At least this time around they didn't use the trick of the Passive Voice (for example: "Massive strikes land in Lebanon").
That propaganda trick is a pretty common one in the "reporting" of these news sources when they talk about Israeli bombings of civilians in Gaza (which are generally reported as "deaths in Gaza" as if they were just due to natural causes rather than being murders).
Mind you the "verbatum" and undisputed quoting of IDF claims on the title as exemplified here is also a pretty commonly used propaganda techniques by these newsmedia outlets.
The Intercept collected more than 1,000 articles from the New York Times, the Washington Post, and the Los Angeles Times about Israel’s war on Gaza and tallied up the usages of certain key terms and the context in which they were used. The tallies reveal a gross imbalance in the way Israelis and pro-Israel figures are covered versus Palestinians and pro-Palestinian voices — with usages that favor Israeli narratives over Palestinian ones.
The term “slaughter” was used by editors and reporters to describe the killing of Israelis versus Palestinians 60 to 1, and “massacre” was used to describe the killing of Israelis versus Palestinians 125 to 2. “Horrific” was used to describe the killing of Israelis versus Palestinians 36 to 4.
Only two headlines out of over 1,100 news articles in the study mention the word “children” related to Gazan children. In a notable exception, the New York Times ran a late-November front-page story on the historic pace of killings of Palestinian women and children, though the headline featured neither group.
Overall, Israel’s killings in Gaza are not given proportionate coverage in either scope or emotional weight as the deaths of Israelis on October 7. These killings are mostly presented as arbitrarily high, abstract figures. Nor are the killings described using emotive language like “massacre,” “slaughter,” or “horrific.” Hamas’s killings of Israeli civilians are consistently portrayed as part of the group’s strategy, whereas Palestinian civilian killings are covered almost as if they were a series of one-off mistakes, made thousands of times, despite numerous points of evidence indicating Israel’s intent to harm civilians and civilian infrastructure.
Lots of us know this. Lots of us can also see that the 4 titles that you posted are not an example of this.
Some of those article titles that you are trying to paint as inaccurate, are in fact highly accurate. I can't find anything wrong with the titles of the guardian and the new York Times that you posted. They are reporting a thing that happened and a thing that was said. They make it very clear that the "pre-emptive" thing is a claim of Israel and not a fact.
Unlike your claim in the OP, The Guardian also doesn't have a credibility of high on that shitty mbfc site, but only "mixed".
As I've explained above, reliably giving prominence to the quotes of one source promotes that one source and those quotes as it subconsciously it makes it seem more important to the reader.

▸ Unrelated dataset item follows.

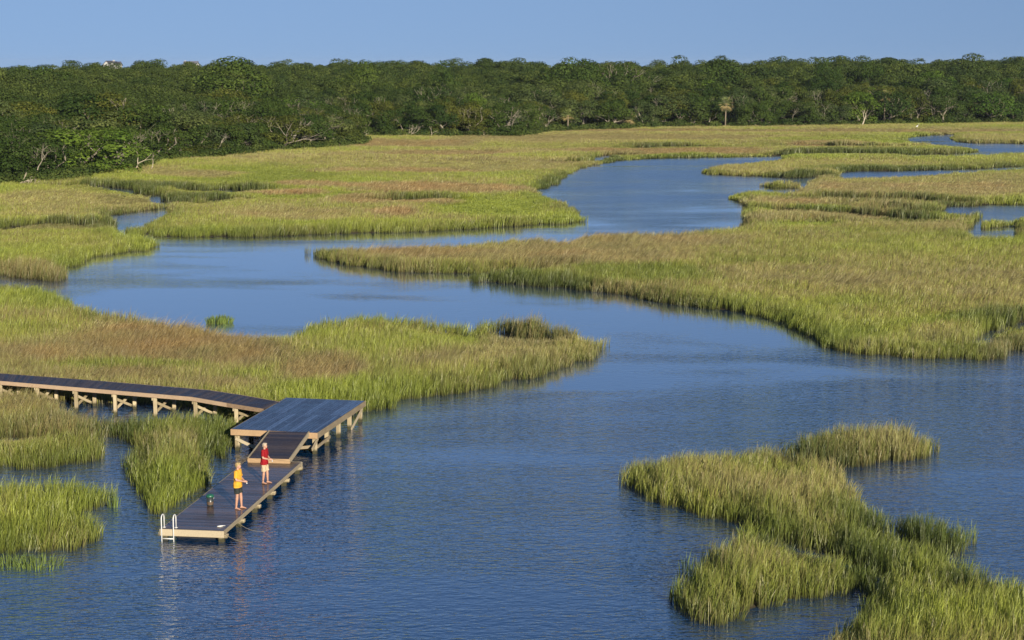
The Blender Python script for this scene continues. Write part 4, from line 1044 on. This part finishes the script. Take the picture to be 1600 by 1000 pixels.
def person(px, py, face, H, lab, shirt, shorts, hair, skin, seed, long_shorts=False, bend=.05, head_turn=0.0):
    X, Y = P(px, py, Z_D); s = H / 1.70
    T = thing('person', lab, 'person', (X, Y, Z_D), face); T.scale = (s, s, s)
    b = MB(); V3 = Vector
    # facing +x, left is +y
    def ell(c, rx, ry): return (V3(c), V3((rx, 0, 0)), V3((0, ry, 0)))
    b.loft([ell((-.01, 0, .80), .09, .13), ell((-.01, 0, .90), .115, .165), ell((0, 0, 1.02), .10, .14), ell((.0, 0, 1.12), .10, .135), ell((.01, 0, 1.26), .115, .165), ell((.01, 0, 1.36), .10, .17),
            ell((.01, 0, 1.42), .07, .12), ell((.012, 0, 1.45), .052, .065), ell((.02, 0, 1.52), .05, .052)], 18)
    hc = V3((.035, 0, 1.585)); b.ball(hc + V3((-.01, 0, .018)), (.095, .075, .095)); b.ball(hc + V3((.03, 0, -.035)), (.062, .055, .075)); b.ball(hc + V3((.088, 0, -.012)), (.02, .013, .022))
    b.ball(hc + V3((.07, 0, -.06)), (.022, .024, .014)); b.ball(hc + V3((.06, 0, -.085)), (.025, .028, .022))
    for sg in (-1, 1): b.ball(hc + V3((-.005, sg * .075, -.01)), (.02, .012, .03))
    shoulders = {}; wr = {}
    for sg in (-1, 1):
        sh = V3((.01, sg * .165, 1.375)); el = V3((.03, sg * .225, 1.11)); w_ = V3((.255, sg * .055, 1.03 - .03 * (sg > 0)))
        b.tube([V3((.0, sg * .10, 1.385)), sh, sh.lerp(el, .35), el.lerp(sh, .05), el, el.lerp(w_, .25), el.lerp(w_, .6), w_], [.055, .058, .05, .04, .041, .042, .034, .026], 12)
        shoulders[sg] = (sh, el); wr[sg] = w_
        # palm and fingers closing round the rod grip at (x .33, y 0)
        fwd = (V3((.335, sg * .012, 1.015)) - w_).normalized(); pc_ = w_ + fwd * .05
        b.tube([w_, w_ + fwd * .02, pc_, pc_ + fwd * .035], [.026, .031, .034, .028], 10)
        up_ = V3((0, 0, 1)); lat = fwd.cross(up_).normalized()
        for k in range(4):
            o_ = (k - 1.5) * .0185; ln = (.9, 1.0, .95, .78)[k]
            p0 = pc_ + fwd * .03 + up_ * (-o_ * .9) + lat * (.012 * -sg)
            p1 = p0 + (fwd * .7 - lat * .2 * sg * -1) * .032 * ln; p2 = p1 + (lat * sg * .85 + fwd * .15) * .026 * ln * -1 * -1; p3 = p2 + (lat * sg * .6 - fwd * .75) * .02 * ln
            b.tube([p0, p1, p2, p3], [.0098, .0092, .0085, .007], 7)
        q0 = w_ + fwd * .02 + up_ * .024; b.tube([q0, q0 + (fwd * .6 + up_ * .5) * .035, q0 + (fwd * .95 + up_ * .25) * .062], [.013, .0115, .009], 8)
    stance = {1: (.10, .10), -1: (-.02, -.10)}
    for sg in (-1, 1):
        dx_, dy_ = stance[sg]; hip = V3((-.01, sg * .085, .88)); an = V3((dx_ - .02, dy_, .085)); kn = hip.lerp(an, .5) + V3((.03, 0, .02))
        b.tube([hip + V3((0, 0, .05)), hip, hip.lerp(kn, .4), kn.lerp(hip, .1), kn, kn.lerp(an, .3), kn.lerp(an, .7), an, an - V3((0, 0, .05))], [.09, .092, .08, .058, .055, .056, .042, .034, .036], 14)
        fd = V3((1, sg * .18, 0)).normalized(); ft = V3((an.x, an.y, 0)); lt = V3((-fd.y, fd.x, 0))
        rings = [(ft - fd * .055 + V3((0, 0, .032)), .022, .028), (ft - fd * .03 + V3((0, 0, .04)), .034, .038), (ft + fd * .04 + V3((0, 0, .04)), .036, .038), (ft + fd * .11 + V3((0, 0, .028)), .044, .026), (ft + fd * .15 + V3((0, 0, .02)), .044, .018)]
        b.loft([(c, lt * ry, V3((0, 0, rz_))) for c, ry, rz_ in rings], 14)
        for k in range(5):
            t0 = ft + fd * .145 + lt * ((k - 2) * .018) + V3((0, 0, .014)); L_ = (.045, .042, .038, .033, .028)[k if sg < 0 else 4 - k] if False else (.03 + .004 * (k if sg < 0 else 4 - k))
            b.tube([t0, t0 + fd * L_ * .6, t0 + fd * L_], [.011, .0105, .008], 7)
    remesh(b, 'body', skin, T, .0085, 3)
    # t-shirt
    b = MB(); b.loft([ell((-.012, 0, .80), .155, .205), ell((-.008, 0, .90), .155, .202), ell((.0, 0, 1.02), .135, .175), ell((.0, 0, 1.14), .13, .172), ell((.01, 0, 1.27), .138, .19), ell((.01, 0, 1.36), .12, .195), ell((.01, 0, 1.415), .085, .14), ell((.01, 0, 1.447), .062, .075)], 20)
    for sg in (-1, 1):
        sh, el = shoulders[sg]; b.tube([V3((0, sg * .08, 1.37)), sh + V3((0, 0, .005)), sh.lerp(el, .3), sh.lerp(el, .62), sh.lerp(el, .78)], [.072, .078, .074, .073, .075], 14)
    rgn = random.Random(seed)
    o = remesh(b, 'shirt', shirt, T, .011, 2)
    for v in o.data.vertices:   # folds
        c = v.co; a = math.atan2(c.y, c.x); f = .006 * math.sin(a * 7 + c.z * 14 + seed) + .005 * math.sin(c.z * 46 + a * 2 + seed * 2) * (1 if c.z < 1.2 else .4)
        k = math.hypot(c.x, c.y) + 1e-5; c.x += c.x / k * f; c.y += c.y / k * f
    # shorts
    zb = .50 if long_shorts else .56
    b = MB(); b.loft([ell((-.01, 0, .74), .10, .15), ell((-.01, 0, .82), .125, .172), ell((-.01, 0, .93), .122, .17), ell((-.01, 0, .97), .115, .16)], 18)
    for sg in (-1, 1):
        dx_, dy_ = stance[sg]; hip = V3((-.01, sg * .085, .88)); an = V3((dx_ - .02, dy_, .085)); kn = hip.lerp(an, .5) + V3((.03, 0, .02))
        ax_ = (kn - hip); bot = hip + ax_ * ((.88 - zb) / .40)
        b.tube([hip, hip.lerp(bot, .3), hip.lerp(bot, .7), bot], [.098, .104, .098, .102], 16)
    o = remesh(b, 'shorts', shorts, T, .011, 2)
    for v in o.data.vertices:
        c = v.co; f = .006 * math.sin(math.atan2(c.y, c.x) * 9 + c.z * 20 + seed); c.x += f; c.y += f * .5
    # hair
    b = MB(); b.ball(hc + V3((-.022, 0, .03)), (.10, .083, .095)); b.ball(hc + V3((.025, 0, .075)), (.072, .065, .045)); b.ball(hc + V3((-.055, 0, -.01)), (.06, .07, .07))
    o = remesh(b, 'hair', hair, T, .009, 1)
    for v in o.data.vertices: v.co += V3((rgn.gauss(0, .0025), rgn.gauss(0, .0025), rgn.gauss(0, .0025)))
    for sg in (-1, 1):
        b = MB(); b.ball(hc + V3((.082, sg * .03, .005)), (.010, .012, .008)); b.build('eye', M_EYE, T, True)
    # rod held in both hands
    g0 = T.matrix_world if False else None
    ca, sa = math.cos(face), math.sin(face)
    def tw(p): return (X + s * (p[0] * ca - p[1] * sa), Y + s * (p[0] * sa + p[1] * ca), Z_D + s * p[2])
    return tw
M_EYE = simple('eye_dark', (.03, .02, .02), .2, .5)
M_SKIN = skin_mat('person_skin', (.38, .21, .14))  # one skin base colour, slightly mottled by noise
M_YEL = simple('yellow_cotton', (.52, .27, .03), .85, .1, 0, .08, 12); M_RED = simple('red_cotton', (.22, .010, .014), .85, .1, 0, .12, 12)
M_BLK = simple('black_shorts', (.022, .026, .024), .8, .15, 0, .2, 12); M_KHA = simple('khaki_shorts', (.40, .31, .20), .85, .1, 0, .1, 12)
M_HAIR1 = simple('sandy_hair', (.30, .22, .10), .7, .2, 0, .3, 30); M_HAIR2 = simple('pale_hair', (.34, .28, .21), .7, .2, 0, .35, 30)
M_ROD = simple('dark_rod', (.03, .03, .03), .4, .5); M_REEL = simple('pale_reel', (.5, .5, .48), .3, .5, .3); M_CORK = simple('cork_grip', (.45, .3, .16), .8)
tw1 = person(372.5, 795, R(-14), 1.69, 'person in yellow t-shirt and black shorts standing barefoot with a fishing rod', M_YEL, M_BLK, M_HAIR1, M_SKIN, 3)
tw2 = person(414, 755, R(-16), 1.56, 'person in red t-shirt and khaki shorts standing barefoot by the ramp', M_RED, M_KHA, M_HAIR2, M_SKIN, 5, True)
def rod(tw, lab, tip):
    a = Vector(tw((.22, 0, .985))); h_ = Vector(tw((.34, 0, 1.015))); e = Vector(tw(tip)); T = thing('fishing_rod', lab, 'fishing rod', tuple(a))
    b = MB(); b.tube([Vector((0, 0, 0)), (h_ - a) * 1.3], .011, 8); b.build('grip', M_CORK, T, True)
    b = MB(); p0 = (h_ - a) * 1.3; p1 = e - a; b.tube([p0.lerp(p1, t_) - Vector((0, 0, .14 * t_ * t_)) for t_ in (0, .25, .5, .75, 1)], [.006, .005, .0038, .0028, .0018], 6); b.build('blank', M_ROD, T, True)
    b = MB(); c_ = (h_ - a) * 1.05 - Vector((0, 0, .055)); b.tube([c_ - Vector((0, .02, 0)), c_ + Vector((0, .02, 0))], .026, 12); b.tube([c_, (h_ - a) * 1.05], .006, 6); b.build('reel', M_REEL, T, True)
rod(tw1, 'thin dark fishing rod held by the person in yellow', (1.9, 0, 1.25)); rod(tw2, 'thin dark fishing rod held by the person in red', (1.9, .1, 1.0))

# ------------------------------------------------------------------ lone tufts standing in the water, and the far bird
def tuft(px, py, rad, h, nbl, lab, dry=0.0, seed=0, wid=.03, group='lone grass tufts in the water'):
    x, y = P(px, py, 0); rg = random.Random(seed); V = []; F = []; 
    mb = MB()
    for i in range(nbl):
        r_ = rad * math.sqrt(rg.random()); a = rg.random() * 6.283; bx_, by_ = r_ * math.cos(a) * 1.3, r_ * math.sin(a); hh_ = h * rg.uniform(.5, 1.1) * (1 - .35 * (r_ / rad) ** 2)
        fa = rg.random() * 3.14; w_ = wid * rg.uniform(.6, 1.2) / 2; fx, fy = math.cos(fa) * w_, math.sin(fa) * w_; lx = bx_ * .25 + rg.gauss(.08, .1) * hh_; ly = by_ * .2 + rg.gauss(0, .1) * hh_
        b = len(mb.v); mb.v += [Vector((bx_ - fx, by_ - fy, -.1)), Vector((bx_ + fx, by_ + fy, -.1)), Vector((bx_ + lx * .4 + fx, by_ + ly * .4 + fy, hh_ * .6)), Vector((bx_ + lx * .4 - fx, by_ + ly * .4 - fy, hh_ * .6)), Vector((bx_ + lx, by_ + ly, hh_))]
        q = rg.random(); mb.f += [(b, b + 1, b + 2, b + 3), (b + 3, b + 2, b + 4)]; mb.r += [q, q]
    o = mb.build('grass_tuft', M_TUFT, None); o.location = (x, y, 0); tag(o, lab, 'grass tuft', group); return o
M_TUFT = simple('tuft_blades', (.10, .14, .03), .6, .2, 0, .5, 3)
tuft(343, 505, .62, .62, 420, 'round green tuft standing alone in the creek behind the left bank', 0, 1)
for k, (px, py, r_, h_, lab) in enumerate([(20, 884, .5, .5, 'low bright green tuft in the water at the lower left corner'), (62, 886, .6, .5, 'low bright green fringe below the lower left island'),
      (1075, 905, .25, 1.0, 'sparse reeds leaning off the left side of the lower right island'), (1055, 940, .2, .9, 'thin reeds at the lower left tip of the lower right island'),
      (178, 792, .18, .8, 'few thin stalks right of the lower left island'), (208, 742, .25, 1.0, 'thin stalks on the left side of the clump beside the dock')]):
    tuft(px, py, r_, h_, 160 if k < 2 else 40, lab, 0, 10 + k, .02)
bx_, by_ = P(1433, 204, 0)
b = MB(); b.loft([(Vector(c), Vector((0, r_, 0)), Vector((r_ * .3, 0, r_))) for c, r_ in (((-.35, 0, .62), .03), ((-.2, 0, .68), .10), ((0, 0, .74), .14), ((.16, 0, .82), .10), ((.24, 0, .95), .045), ((.20, 0, 1.10), .035), ((.26, 0, 1.22), .035), ((.34, 0, 1.24), .04), ((.42, 0, 1.23), .015), ((.5, 0, 1.22), .006))], 10)
for sg in (-1, 1): b.tube([(0, sg * .05, .68), (.03, sg * .05, .35), (0, sg * .05, 0)], .014, 6)
o = b.build('egret', simple('white_feathers', (.8, .8, .78), .8, .1, 0, .03), None, True); o.location = (bx_, by_, .35); tag(o, 'tiny white egret standing in the far marsh before the upper right creek', 'bird')

# ------------------------------------------------------------------ air
hz = MB(); _v = verts; _x = abs(_v[:, 0]).max() + 20; _y0 = _v[:, 1].min() - 20; _y1 = _v[:, 1].max() + 20
hz.box((0, (_y0 + _y1) / 2, 13.3), (2 * _x, _y1 - _y0, 29.4)); m_, t_, b_ = mat('thin_haze'); t_.nodes.remove(b_)
pv = nd(t_, 'ShaderNodeVolumePrincipled', Density=.00005, Anisotropy=.2); pv.inputs['Color'].default_value = (.80, .88, 1, 1)
t_.links.new(pv.outputs[0], t_.nodes['Material Output'].inputs['Volume'])
h_ = hz.build('haze', m_); tag(h_, kind='stuff')
S.cycles.volume_bounces = 0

This is a technique used for Propaganda when the propagandist doesn't control the information space of the reader: since outright lies would easily be caught when readers have easy access to other newsmedia, the promotion of one side over the other by the propagandist is instead done by portraying it as more important by quoting it more often, giving more prominence to those quotes and never challenging them.
It's interesting the number of concerned posters popping out if the woodwork here repeating the pretty old falacy commonly harped by such news media that "they are stating those are quotes hence they're giving fair coverage" which is an obvious oversimplification of how impressions are made on others and hence of how opinions are made by even the most junior professional in PR, Marketing or Politics.